Just north of New York City, a grand Italianate mansion in Irvington, New York welcomes guests to its lavish interiors and surrounding grounds. The mansion is Villa Lewaro, a 34-room 20,000-square-foot home – built by the first female self-made millionaire in the U.S., a Black American woman named Madame C.J. Walker.
Born Sarah Breedlove in 1867 in Louisiana, Madame Walker made millions developing and marketing beauty products for Black women. Walker first found success in Colorado, selling beauty products for Annie Malone. Through her marriage to Charles Walker in 1906, she became Madame C.J. Walker. Then an independent retailer, she founded her business, Madame C.J. Walker Manufacturing Company, that same year.
Walker’s business boomed through door-to-door selling, trainings, and establishing beauty salons. She moved to Pittsburgh and opened Leila College which trained hair culturists. She taught employees the “Walker System” – a method designed to promote hair growth and to condition the scalp using her products. In 1913, her daughter A’lelia convinced her to open a beauty salon in the up-and-coming NYC neighborhood of Harlem.
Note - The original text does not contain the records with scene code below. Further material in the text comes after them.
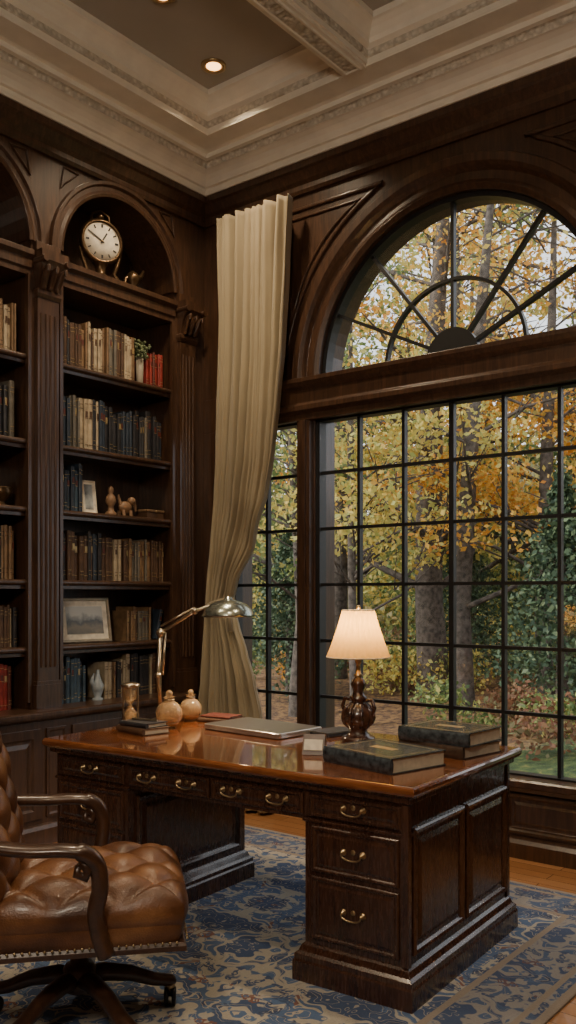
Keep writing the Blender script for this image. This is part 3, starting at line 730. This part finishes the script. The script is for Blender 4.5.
def jar(name,x,y,r):
    o=MB(T(x,y,DZ)); 
    def gp(q): return [(r*.5*q,0+(1-q)*.03)]+[(q*r*math.cos(t),r*1.0+q*r*math.sin(t)) for t in [ -1.05+ k*2.15/12 for k in range(13)]]+[(r*.36*q,r*1.98),(r*.36*q,r*2.2),(r*.45*q,r*2.25)]
    a=gp(1); b=gp(.92)
    o.lathe((0,0,0),[(.001,0)]+a+b[::-1]+[(.001,b[0][1])],AMB,n=32,caps=False)
    o.lathe((0,0,0),[(.002,r*.10),(r*.60,r*.16),(r*.82,r*.5),(.002,r*.51)],HON,n=24)
    o.ball((0,0,r*2.48),r*.27,AMB)
    o.tube([(r*.37*math.cos(2*pi*q/20),r*.37*math.sin(2*pi*q/20),r*2.05) for q in range(20)],.004,ABR,n=6,closed=True)
    o.build(name)
jar('glass_decanter',1.20,-1.515,.066); jar('glass_decanter.001',1.105,-1.27,.058)
o=MB(T(1.06,-1.64,DZ))
for z in (0,.20): o.lathe((0,0,z),[(.045,0),(.047,.006),(.045,.014),(.03,.02)],ABR)
o.lathe((0,0,0),[(.03,.018),(.036,.04),(.034,.07),(.012,.10),(.006,.11),(.012,.12),(.034,.15),(.036,.18),(.03,.202)],AMB)
o.lathe((0,0,0),[(.028,.02),(.032,.04),(.026,.06),(.004,.075)],plain('sand',(.5,.34,.17),.9))
for k in range(3):
    a=2*pi*k/3+.4; o.tube([(.04*math.cos(a),.04*math.sin(a),z) for z in (.01,.06,.1,.15,.205)],[.005,.006,.004,.006,.005],ABR)
o.build('hourglass')

# ------------------------------------------------------------------ chair
o=MB(T(2.0,-2.70,.012)@RZ(49))
for k in range(5):
    a=2*pi*k/5+.25; c,s_=math.cos(a),math.sin(a)
    o.tube([(c*r,s_*r,z) for r,z in ((.02,.15),(.08,.155),(.17,.135),(.25,.10),(.31,.085),(.325,.085))],[.03,.03,.026,.022,.02,.014],W_CHAIR,side=(0,0,1),r2=[.035,.032,.028,.026,.026,.022],n=12)
    M=T(c*.31,s_*.31,.032)@RZ(math.degrees(a)+70)@RX(90)
    for dz in (-.02,.006): o.lathe((0,0,dz),[(.01,0),(.028,0),(.032,.003),(.032,.011),(.028,.014),(.01,.014)],BLACK,n=18,M=M)
    o.tube([(c*.31,s_*.31,.03),(c*.31,s_*.31,.08)],.008,BRASS); o.lathe((c*.31,s_*.31,.055),[(.012,0),(.018,.004),(.018,.02),(.012,.026)],BRASS,n=14)
o.lathe((0,0,0),[(.045,.11),(.055,.13),(.055,.18),(.045,.195),(.03,.20),(.028,.29),(.05,.30),(.05,.32)],W_CHAIR)
o.box((-.16,-.10,.30),(.16,.10,.325),BLACK)
sw=.58; x0,x1=-.27,.33
o.loft([[(x0+i,-sw/2+i,z),(x1-i,-sw/2+i,z),(x1-i,sw/2-i,z),(x0+i,sw/2-i,z)] for i,z in ((.03,.32),(.0,.325),(0,.34),(.008,.35))],W_CHAIR,caps=True)
o.pillow(x1-x0+.01,sw+.01,.20,LEATHER,n=30,M=T((x0+x1)/2,0,.395))
o.pillow(x1-x0+.02,sw+.02,.16,LEATHER,tu=3,tv=3,amp=.036,n=84,M=T((x0+x1)/2+.005,0,.435))
for i in range(26):
    t=i/25
    o.ball((x1+.004-.0,-sw/2+.03+(sw-.06)*t,.353),.0045,BRASS,n=8)
    for s_ in (-1,1): o.ball((x0+.03+(x1-x0-.06)*t,s_*(sw/2+.004),.353),.0045,BRASS,n=8)
for i in range(-2,3):
    for j in range(-2,3):
        if (i+j)%2==0:
            o.ball(((x0+x1)/2+.005+i/3*(x1-x0)/2,j/3*sw/2,.500-.003*(i*i+j*j)),.010,LEATHER,n=8,sc=(1,1,.5))
for s_ in (-1,1):
    pth=cat([(-.36,s_*.27,.70),(-.26,s_*.30,.678),(-.14,s_*.33,.665),(-.03,s_*.34,.663),(.03,s_*.34,.65),(.065,s_*.335,.61),(.072,s_*.328,.54),(.06,s_*.32,.47),(.07,s_*.315,.40),(.09,s_*.31,.335)])
    n_=len(pth); k0=22
    o.tube(pth,[.036 if k<k0 else max(.026,.036-.0012*(k-k0)) for k in range(n_)],W_CHAIR,n=14,side=(0,1,0),r2=[.020 if k<k0 else .026 for k in range(n_)])
    o.tube([(.02,s_*.34,.63),(.04,s_*.338,.605),(.03,s_*.337,.58),(.005,s_*.337,.59),(.01,s_*.337,.615)],[.018,.018,.016,.014,.010],W_CHAIR,n=10,side=(0,1,0))
    o.tube([(-.30,s_*.27,.36),(-.33,s_*.275,.50),(-.37,s_*.275,.69)],.022,W_CHAIR)
bt=Matrix(((0,0,1,0),(1,0,0,0),(0,1,0,0),(0,0,0,1)))
BM=T(-.32,0,.72)@RY(-12)@bt
o.pillow(.56,.58,.16,LEATHER,tu=3,tv=3,amp=.040,n=84,M=BM,arch=.04)
pts=[]
for a,b in [(-1,-.95),(-1,-.5),(-1,0),(-1,.5),(-.97,.88),(-.8,1),(-.4,1.06),(0,1.09),(.4,1.06),(.8,1),(.97,.88),(1,.5),(1,0),(1,-.5),(1,-.95)]:
    pts.append(Vector((a*.283,b*.29 if b<1 else .29+(b-1)*.6,-.035)))
pts=[BM@p for p in cat(pts,4)]
o.tube(pts,.022,LEATHER,n=12)
o.tube([BM@Vector((-.285,-.28,-.03)),BM@Vector((.285,-.28,-.03))],.024,W_CHAIR)
for i in range(-2,3):
    for j in range(-2,3):
        if (i+j)%2==0: o.ball(BM@Vector((i/3*.28,j/3*.29+.01,.085-.003*(i*i+j*j))),.010,LEATHER,n=8)
o.build('leather_office_chair',merge=True)

# chandelier behind the viewpoint, added out of view to brighten the ceiling
OPAL=plain('opal_glass',(.9,.85,.75),.4,emit=(1,.8,.55),es=3)  # glowing globes of the added fill fixture
o=MB(T(3.8,-5.25,0))
o.lathe((0,0,0),[(.07,4.549),(.07,4.53),(.02,4.50),(.012,4.49),(.012,3.65),(.03,3.62),(.06,3.55),(.03,3.46),(.01,3.42)],BRASS)
for k in range(6):
    a=2*pi*k/6; c,s_=math.cos(a),math.sin(a)
    o.tube(cat([(c*r,s_*r,z) for r,z in ((.03,3.55),(.15,3.46),(.30,3.46),(.38,3.54),(.38,3.60))]),.010,BRASS)
    o.ball((c*.38,s_*.38,3.67),.075,OPAL)
o.build('unseen_fill_globes')
point('unseen_fill_light',(3.8,-5.25,3.25),195,(1,.86,.68),.35)  # added fill for ceiling and room, no such source in view

# ------------------------------------------------------------------ exterior
def groundmat():
    m,nt,b=newmat('garden_ground')
    t=nt.nodes.new('ShaderNodeTexCoord'); sp=nt.nodes.new('ShaderNodeSeparateXYZ'); nt.links.new(t.outputs['Object'],sp.inputs[0])
    a=noise(nt,t.outputs['Object'],9,7,0,.75); bb=noise(nt,t.outputs['Object'],.7,3)
    litter=ramp(nt,a,[(.35,(.04,.024,.015)),(.48,(.14,.075,.04)),(.56,(.34,.19,.07)),(.66,(.12,.09,.05))])
    grass=ramp(nt,a,[(.35,(.015,.03,.01)),(.5,(.055,.095,.025)),(.58,(.11,.15,.04)),(.66,(.30,.20,.06))])
    f=math_(nt,'ADD',sp.outputs[1],math_(nt,'MULTIPLY',math_(nt,'SUBTRACT',bb,.5),6))
    f=math_(nt,'ADD',f,math_(nt,'MULTIPLY',sp.outputs[0],-.9))
    ff=ramp(nt,math_(nt,'MULTIPLY',f,.1),[(.30,(0,0,0)),(.42,(1,1,1))])
    nt.links.new(mixc(nt,ff,grass,litter),b.inputs['Base Color']); b.inputs['Roughness'].default_value=.95
    bump(nt,b,a,.9,.08); return m
o=MB(); n=40; vs=[];fs=[]
for j in range(n+1):
    for i in range(n+1):
        x=-35+60*i/n; yv=.25+45*j/n; 
        vs.append((x,yv,-.18+ (.25*math.sin(x*.5)*math.sin(yv*.4) if yv>3 else 0)+max(0,(yv-12))*.05))
fs=[(j*(n+1)+i,j*(n+1)+i+1,(j+1)*(n+1)+i+1,(j+1)*(n+1)+i) for j in range(n) for i in range(n)]
o.add(vs,fs,groundmat(),True); o.build('garden_ground')
def leafmesh(name,cl,size,mat,parent=None):
    cs=[]
    for c,r,k in cl:
        v=np.random.normal(size=(k,3)); v/=np.linalg.norm(v,axis=1)[:,None]; v*=np.random.uniform(.15,1,(k,1))**.6
        cs.append(np.array(c)+v*np.array(r))
    P=np.concatenate(cs); n=len(P)
    u=np.random.normal(size=(n,3)); u/=np.linalg.norm(u,axis=1)[:,None]
    w=np.random.normal(size=(n,3)); w-=u*(u*w).sum(1)[:,None]; w/=np.linalg.norm(w,axis=1)[:,None]
    s_=size*np.random.uniform(.5,1.2,(n,1))
    V=np.stack([P-u*s_,P+w*s_*.6,P+u*s_,P-w*s_*.6],1).reshape(-1,3)
    F=np.arange(4*n).reshape(-1,4)
    me=bpy.data.meshes.new(name); me.from_pydata(V.tolist(),[],F.tolist()); me.materials.append(mat)
    ob=bpy.data.objects.new(name,me); C.objects.link(ob)
    if parent: ob.parent=parent
    return ob
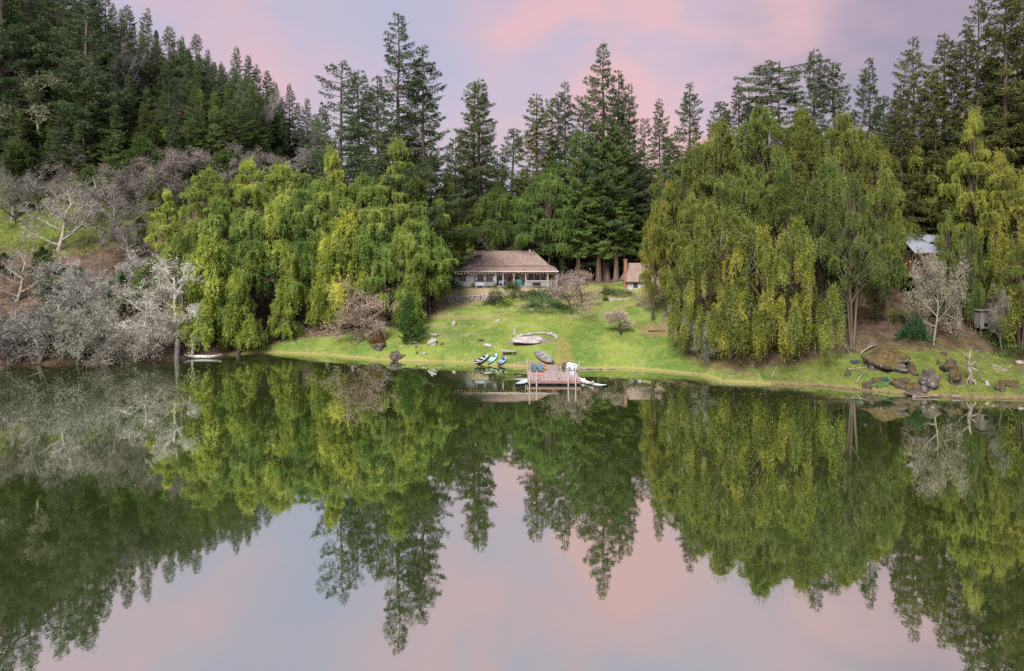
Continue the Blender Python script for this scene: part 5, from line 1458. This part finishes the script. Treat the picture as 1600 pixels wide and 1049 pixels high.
# ---------------------------------------------------------------- boats
def kayak(name, label, x, y, z, rz, L, Wd, m_deck, m_hull, m_seat, pitch=0.0, seats=1, cat='kayak', group=None, bow=0.16, open_=False, h=0.30):
    t = thing(name, label, cat, (x, y, z), rz, group); t.rotation_euler = (0, pitch, rz)
    n, k = 17, 12
    hv, df = [], []
    for i in range(n):
        u = -1 + 2 * i / (n - 1); wd = Wd / 2 * max(0.03, (1 - abs(u) ** 2.3)) ** 0.8; rise = bow * abs(u) ** 2.6
        for j in range(k + 1):       # lower half: hull
            a = PI + PI * j / k
            hv.append((u * L / 2, wd * math.cos(a), h * 0.55 + rise + (h * 0.55) * math.sin(a) * (1 - 0.45 * abs(u) ** 2)))
    hf = [(i * (k + 1) + j, (i + 1) * (k + 1) + j, (i + 1) * (k + 1) + j + 1, i * (k + 1) + j + 1) for i in range(n - 1) for j in range(k)]
    link('hull', mesh_from('hull', hv, hf, [m_hull], smooth=True), t)
    dv, dfc = [], []
    kk = 6
    for i in range(n):
        u = -1 + 2 * i / (n - 1); wd = Wd / 2 * max(0.03, (1 - abs(u) ** 2.3)) ** 0.8 * 1.03; rise = bow * abs(u) ** 2.6
        for j in range(kk + 1):
            c = -1 + 2 * j / kk
            dip = -(h * 0.38 if open_ and abs(u) < 0.86 and abs(c) < 0.8 else 0)
            well = -0.09 if (not open_ and abs(c) < 0.75 and abs(u) < 0.55) else 0.0
            dv.append((u * L / 2, wd * c, h * 0.56 + rise + 0.05 * (1 - c * c) + dip + well))
    dfc = [(i * (kk + 1) + j, (i + 1) * (kk + 1) + j, (i + 1) * (kk + 1) + j + 1, i * (kk + 1) + j + 1) for i in range(n - 1) for j in range(kk)]
    o = link('deck', mesh_from('deck', dv, [f_[::-1] for f_ in dfc], [m_deck], smooth=False), t)
    for q in range(seats):
        ux = (0.0 if seats == 1 else (-0.26, 0.3, 0.02)[q]) * L
        mb = MB(); mb.box(ux - .22, ux + .2, -Wd * .27, Wd * .27, h * .5, h * .56); mb.bar((ux - .22, 0, h * .5), (ux - .34, 0, h * .5 + .34), Wd * .5, 0.05); mb.build('seat', m_seat, t)
    if not open_:
        mb = MB(); ux = 0.36 * L; mb.tube([(ux, 0, h * .56 + .05), (ux, 0, h * .56 + .11)], 0.13, 12); mb.build('hatch', m_seat, t)
    return t
def kay_px(px0, py0, px1, py1, lift, *a, **kw):
    pass
def beached(px0, py0, px1, py1, name, label, Wd, md, mh, ms, seats, **kw):
    x0, y0, z0 = ground_hit(px0, py0); x1, y1, z1 = ground_hit(px1, py1)
    L = math.hypot(x1 - x0, y1 - y0) * 1.0; z0 = max(z0, 0.02)
    rz = math.atan2(y1 - y0, x1 - x0); pitch = -math.atan2(z1 - z0, L)
    return kayak(name, label, (x0 + x1) / 2, (y0 + y1) / 2, (z0 + z1) / 2 + 0.04, rz, math.hypot(L, z1 - z0), Wd, md, mh, ms, pitch, seats, **kw)
KG = 'kayaks drawn up on the lawn shore'
beached(741, 572.5, 763, 558, 'kayak', 'grey white kayak with black seats and navy hull, left of the three on the shore', 0.95, M['bluewhite'], M['navy'], M['black'], 3, group=KG, h=0.36)
beached(762, 572, 777, 556, 'kayak', 'pale mint kayak in the middle of the three on the shore', 0.85, M['mint'], M['sky'], M['teal'], 2, group=KG)
beached(778, 573.5, 791.5, 561, 'kayak', 'light blue kayak, right of the three on the shore', 0.85, M['sky'], M['sky'], M['navy'], 2, group=KG)
def floating(px, wy, L, rz, name, label, Wd, md, mh, ms, seats, z=-0.10, **kw):
    Y = F * CAM_H / (wy - HORIZON); return kayak(name, label, at(px, Y), Y, z, rz, L, Wd, md, mh, ms, 0, seats, **kw)
floating(818, 598.5, 3.6, math.radians(58), 'paddle_board', 'ice blue sit on top kayak floating at the left side of the dock', 1.0, M['ice'], M['navy'], M['ice'], 0, h=0.42)
floating(914, 598, 3.7, math.radians(-62), 'kayak', 'white kayak floating against the right side of the dock', 0.95, M['white'], M['white'], M['white'], 1, group='white kayaks right of the dock', bow=0.35, h=.4)
floating(930, 602, 3.0, math.radians(-35), 'kayak', 'white kayak with a black stripe, outermost right of the dock', 0.9, M['white'], M['black'], M['white'], 1, group='white kayaks right of the dock', h=.36)
floating(317, 560, 5.3, math.radians(1), 'canoe', 'long white aluminium canoe moored under the lichen tree on the left shore', 0.95, M['white'], M['alu'], M['alu'], 0, open_=True, cat='canoe', bow=0.22, h=0.75, z=-0.08)
# aluminium rowboat on the shore behind the dock
x, Y, z = ground_hit(851, 575)
rb = thing('rowboat', 'square sterned aluminium rowboat pulled up behind the dock', 'rowboat', (x, Y + 1.2, tz(x, Y + 1.2) + 0.28), math.radians(112)); rb.rotation_euler = (0, math.radians(10), math.radians(-62))
secs = [(-1.9, .62, .52, .0), (-1.2, .72, .52, .0), (-.4, .76, .54, .0), (.5, .70, .58, .0), (1.3, .48, .66, .08), (1.9, .05, .78, .3)]
def boat_shell(off, m, name, flip=False):
    vs, fs = [], []
    for (u, w, hgt, kz) in secs:
        w2 = max(0.02, w - off)
        vs += [(u, -w2, hgt), (u, -w2 * .82, .12 + kz + off), (u, 0, .02 + kz + off), (u, w2 * .82, .12 + kz + off), (u, w2, hgt)]
    for i in range(len(secs) - 1):
        for j in range(4):
            q = (i * 5 + j, i * 5 + j + 1, (i + 1) * 5 + j + 1, (i + 1) * 5 + j); fs.append(q if not flip else q[::-1])
    return link(name, mesh_from(name, vs, fs, [m], smooth=False), rb)
boat_shell(0, M['alu'], 'hull'); boat_shell(0.03, M['alu'], 'lining', True)
mb = MB(); mb.box(-1.93, -1.90, -.6, .6, .06, .52); mb.build('transom', M['alu'], rb)
for u in (-1.3, -.2, .9): mb = MB(); mb.box(u - .14, u + .14, -.58 if u < .5 else -.45, .58 if u < .5 else .45, .32, .36); mb.build('thwart', M['alu'], rb)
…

In 1918, Walker built Villa Lewaro. Designed by Vertner Tandy, the first African American architect registered in New York, the home is considered one of his greatest works. Walker requested Tandy intentionally position the front of the house to face the road, so that passersby could better see its grandeur.
Madame C.J. Walker passed away at Villa Lewaro in 1919, but not before hosting the likes of Langston Hughes and W.E.B. DuBois. The home was often used as a meeting center for race relations issues, and is today owned by the New Voices Foundation, which helps women entrepreneurs of color.